Home and School: Most of our 2,700 freshman respondents went to public high schools (Question 2). Stanford and the Ivies have the highest percentage of students who prepared at private schools (ranging from 30% to 35%) .... At 10 of the 12 colleges, more than 60% of respondents come from households with combined annual income of over $50,000 (Question 3). (The exceptions are Liberty and UC Irvine.)
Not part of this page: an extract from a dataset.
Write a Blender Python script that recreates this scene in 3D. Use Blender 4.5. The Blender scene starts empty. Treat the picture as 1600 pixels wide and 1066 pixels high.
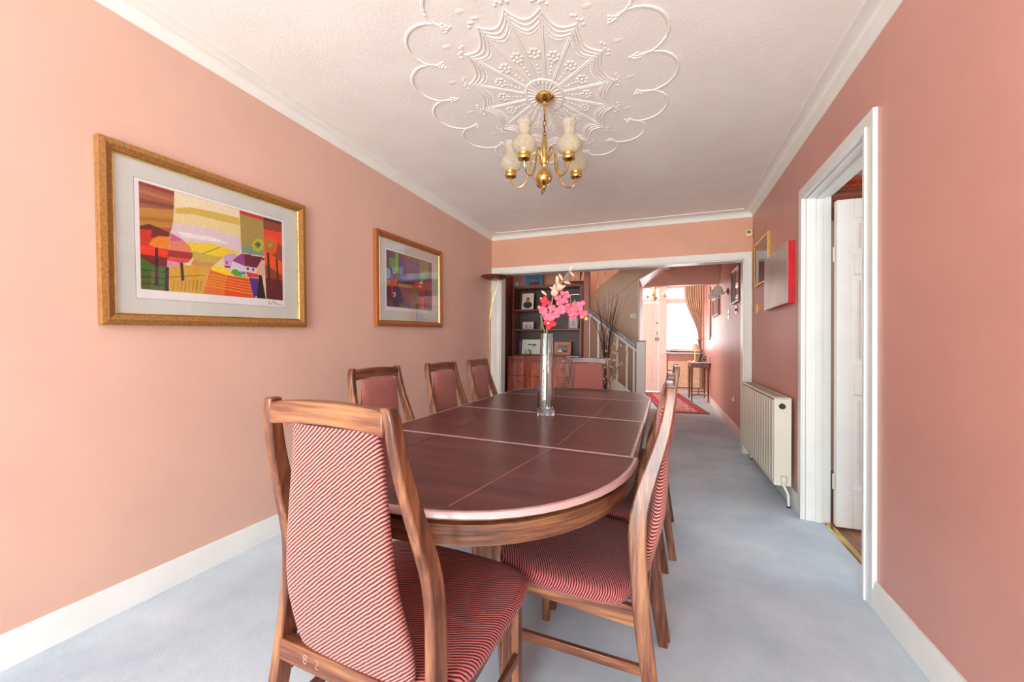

Duties and Rights: There is heavy backing for tax-supported college financial assistance (Question 11). Only Liberty (52%) and Yale (66%) dip below 70% in favor .... Only at The Citadel, Liberty, and Marquette do the majority favor Strategic Defense research and development (Question 12). . . . Ten campuses provided big majorities in favor of government price controls on health costs (Question 13). And even Liberty and The Citadel had sizable percentages (37%) in favor .... There were surprisingly substantial majorities at many of the liberal campuses for diminishing the federal social-welfare system (Question 14).... Heavy majorities at ten colleges opposed ending federal aid for the arts. The two defectors were Liberty and The Citadel (Question 17). ... Seven of the colleges were split on ending government-enforced affirmative action (Question 18). Liberty and The Citadel had bare majorities in favor of ending it; Brown and U. Wisconsin had bare majorities opposed. That left only Marquette boldly favoring (64%) an end to such programs.

Liberty and Order: At ten campuses more than 30% favored legalizing marijuana (Question 19). At only three (Liberty, UC Irvine, Indiana) is there heavy opposition .... Only three colleges (the Ivies) favored prohibiting the death penalty (Question 23) .... At eight colleges, majorities would give legal standing to homosexual "marriage" (Question 24) .... At Yale 100% would not permit the exclusion of homosexuals from positions where they would be primarily responsible for guiding children (Question 26). . . . Only Yale had a majority (51%) in favor of preferential consideration for designated minorities in college admissions (Question 28).

Faith and Morals: On the matter of formal religious affiliation (Question 32) there were higher percentages each for Roman Catholicism and Protestantism than for "None" everywhere except UCLA and Brown. There were surprisingly high percentages for "Other," but from remarks jotted down on several questionnaires, it appears that these do not represent high concentrations of Zoroastrians or Jehovah's Witnesses: members of many Christian denominations which outsiders might consider "Protestant"--Free Baptists, Old Methodists, Church of Christ--declined so to list themselves. Judaism is the only other category with double-digit percentages, at five of the schools .... By majorities greater than two-thirds the freshmen at each college believe in immortality (Question 83). Percentages not believing ranged from 5 (Liberty) to 27 (Brown) .... Those attending religious services at least once a week (Question 36) were in double digits at all the schools, with the numbers ranging from 15% (Yale) to 85% (Liberty). Five schools, however--the Ivies, plus U. Michigan and U. Wisconsin--had double digits in the "Not at all" category .... At no college did fewer than 37% say they prayed to God outside of religious services at least several times a week (Question 37). However, the percentage overall that never prayed outside of religious services was even higher than the percentage that never attended religious services .... The freshmen were asked whether they would approve, e.g., extramarital sex, abortion, homosexuality, a) without taking religious precepts into account, and b) taking them into account (.Question 38). For most of these behaviors, the number who said they approved even taking religious precepts into account was far higher than the students' religious affiliation as stated in Question 32 would have suggested... ;. Asked for their view of "the person of Christ (Question 39), majorities at six schools (ranging from 52% at U. Wisconsin to 92% at Liberty) chose "Christ is divine.' Only at UCLA and Brown did less than 30% hold this view Only at Brown, meanwhile, did more than 10% believe that "Christ may never have lived at all."